The only real surprise about the release of the declassified CIA documents was the suggestion by Robert Gates that these events belonged to a chapter of the CIA that has been consigned to history. The sad fact is that by today’s standards, these scandalous revelations are not even regarded as extreme.
What’s different today is merely a question of scale: yet the general outlines of the neocon program of warmongering, waterboarding, and the waylaying of innocents took shape long ago. The Bush administration has merely refined and perfected the details. And that’s the main difference: yesterday our rulers had the decency to keep their immoral means and methods a secret, which meant they knew they had not only broken the law, but had done something profoundly wrong. Today, they invent elaborate legal and political theories designed to justify and even valorize their police-state methods.
While we are forever reminded that 9/11 changed everything, the fact is that it merely brought the extremists into the mainstream. What was regarded as unthinkable a decade ago is old news by today’s standards.

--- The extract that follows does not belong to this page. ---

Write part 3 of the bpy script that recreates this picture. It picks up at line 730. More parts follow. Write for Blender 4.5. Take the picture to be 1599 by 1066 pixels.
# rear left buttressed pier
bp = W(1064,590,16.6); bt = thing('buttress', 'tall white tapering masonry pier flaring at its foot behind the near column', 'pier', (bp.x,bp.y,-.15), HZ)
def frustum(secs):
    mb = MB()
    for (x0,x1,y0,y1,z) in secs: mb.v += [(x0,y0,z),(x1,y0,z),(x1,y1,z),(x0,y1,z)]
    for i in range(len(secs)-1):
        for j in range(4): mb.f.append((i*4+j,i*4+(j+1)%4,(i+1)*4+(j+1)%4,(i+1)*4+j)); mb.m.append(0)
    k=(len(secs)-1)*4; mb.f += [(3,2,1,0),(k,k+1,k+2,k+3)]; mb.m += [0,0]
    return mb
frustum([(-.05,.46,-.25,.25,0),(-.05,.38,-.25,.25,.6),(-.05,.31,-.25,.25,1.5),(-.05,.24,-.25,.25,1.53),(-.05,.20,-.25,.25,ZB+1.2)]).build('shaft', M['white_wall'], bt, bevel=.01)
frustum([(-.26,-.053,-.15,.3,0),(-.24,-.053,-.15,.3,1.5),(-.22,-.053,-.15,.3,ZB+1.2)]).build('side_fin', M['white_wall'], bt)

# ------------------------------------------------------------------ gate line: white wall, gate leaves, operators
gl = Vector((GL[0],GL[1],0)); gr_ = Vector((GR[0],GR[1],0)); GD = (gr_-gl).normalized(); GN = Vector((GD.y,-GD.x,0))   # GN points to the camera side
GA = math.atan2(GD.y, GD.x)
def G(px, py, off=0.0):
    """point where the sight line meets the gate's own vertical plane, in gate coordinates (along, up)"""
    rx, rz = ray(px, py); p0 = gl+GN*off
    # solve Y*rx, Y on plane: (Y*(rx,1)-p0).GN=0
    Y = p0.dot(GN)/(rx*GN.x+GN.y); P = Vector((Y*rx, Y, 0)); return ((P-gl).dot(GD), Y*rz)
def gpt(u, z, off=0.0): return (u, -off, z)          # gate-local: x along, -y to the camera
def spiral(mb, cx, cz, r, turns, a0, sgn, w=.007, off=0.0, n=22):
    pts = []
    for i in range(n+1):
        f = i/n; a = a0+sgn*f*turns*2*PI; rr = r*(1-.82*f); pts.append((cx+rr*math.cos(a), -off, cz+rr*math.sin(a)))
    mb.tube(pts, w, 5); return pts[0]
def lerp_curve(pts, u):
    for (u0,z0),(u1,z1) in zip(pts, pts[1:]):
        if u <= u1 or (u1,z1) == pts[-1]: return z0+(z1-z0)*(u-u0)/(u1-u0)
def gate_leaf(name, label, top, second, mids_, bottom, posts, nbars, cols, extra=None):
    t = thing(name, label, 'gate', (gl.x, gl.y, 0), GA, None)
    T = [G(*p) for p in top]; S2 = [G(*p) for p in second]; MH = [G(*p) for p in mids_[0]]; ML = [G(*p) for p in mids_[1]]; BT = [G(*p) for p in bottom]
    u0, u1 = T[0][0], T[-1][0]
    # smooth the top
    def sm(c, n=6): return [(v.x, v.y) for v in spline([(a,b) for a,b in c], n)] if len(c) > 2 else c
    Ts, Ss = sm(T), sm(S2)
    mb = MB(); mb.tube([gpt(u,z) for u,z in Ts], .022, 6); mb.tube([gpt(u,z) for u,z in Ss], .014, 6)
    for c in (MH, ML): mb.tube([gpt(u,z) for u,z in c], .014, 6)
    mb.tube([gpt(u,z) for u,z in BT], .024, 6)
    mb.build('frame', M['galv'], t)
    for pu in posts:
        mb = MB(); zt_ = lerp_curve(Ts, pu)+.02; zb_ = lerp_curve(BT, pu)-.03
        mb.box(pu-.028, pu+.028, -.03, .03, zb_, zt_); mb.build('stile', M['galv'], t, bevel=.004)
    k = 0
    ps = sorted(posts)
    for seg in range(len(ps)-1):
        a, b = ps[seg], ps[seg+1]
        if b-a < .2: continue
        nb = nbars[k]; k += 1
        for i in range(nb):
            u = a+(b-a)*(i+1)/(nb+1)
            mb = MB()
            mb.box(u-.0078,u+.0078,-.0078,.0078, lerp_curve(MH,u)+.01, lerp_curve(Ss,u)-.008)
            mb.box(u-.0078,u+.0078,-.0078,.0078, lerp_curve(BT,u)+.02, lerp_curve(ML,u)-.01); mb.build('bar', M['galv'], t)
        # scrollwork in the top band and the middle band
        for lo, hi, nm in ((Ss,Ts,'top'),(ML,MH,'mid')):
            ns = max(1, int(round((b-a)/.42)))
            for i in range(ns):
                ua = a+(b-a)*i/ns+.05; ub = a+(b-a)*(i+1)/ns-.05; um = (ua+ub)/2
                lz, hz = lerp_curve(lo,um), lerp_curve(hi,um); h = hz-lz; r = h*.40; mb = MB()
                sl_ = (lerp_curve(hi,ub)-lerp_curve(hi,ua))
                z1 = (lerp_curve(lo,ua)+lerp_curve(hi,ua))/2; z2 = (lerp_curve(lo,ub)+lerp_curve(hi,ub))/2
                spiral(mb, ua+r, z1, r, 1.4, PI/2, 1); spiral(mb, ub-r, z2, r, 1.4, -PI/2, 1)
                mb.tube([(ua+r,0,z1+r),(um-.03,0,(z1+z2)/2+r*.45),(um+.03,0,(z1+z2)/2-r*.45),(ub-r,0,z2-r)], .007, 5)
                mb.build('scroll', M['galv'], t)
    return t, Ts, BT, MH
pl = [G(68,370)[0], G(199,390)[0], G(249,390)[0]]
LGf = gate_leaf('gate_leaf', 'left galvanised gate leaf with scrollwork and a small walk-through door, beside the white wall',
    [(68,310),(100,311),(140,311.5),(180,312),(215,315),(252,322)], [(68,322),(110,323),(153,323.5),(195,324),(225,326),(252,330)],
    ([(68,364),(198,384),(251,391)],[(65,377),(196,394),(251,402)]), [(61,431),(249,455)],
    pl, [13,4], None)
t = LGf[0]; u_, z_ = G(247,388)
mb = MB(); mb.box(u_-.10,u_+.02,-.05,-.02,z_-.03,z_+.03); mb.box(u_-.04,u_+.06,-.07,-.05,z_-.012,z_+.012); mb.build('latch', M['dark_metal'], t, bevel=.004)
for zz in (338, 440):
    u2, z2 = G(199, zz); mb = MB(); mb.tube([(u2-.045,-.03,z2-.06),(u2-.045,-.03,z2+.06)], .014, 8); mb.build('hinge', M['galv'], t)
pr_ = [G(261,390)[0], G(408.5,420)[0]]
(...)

Much of what was “revealed” in the “family jewels” was already known, and in detail not recounted in the released documents. Furthermore, the history of the FBI and other U.S. government agencies is replete with precedents for the activities detailed in this particular document dump. In particular, it is well known that the “liberal” heroes FDR and Harry Truman utilized police-state methods to go after their political opponents, the former going so far as to order a “sedition” trial of war opponents and the latter instituting “loyalty oaths” and greatly expanding the domestic spying apparatus he inherited from That Man in the White House.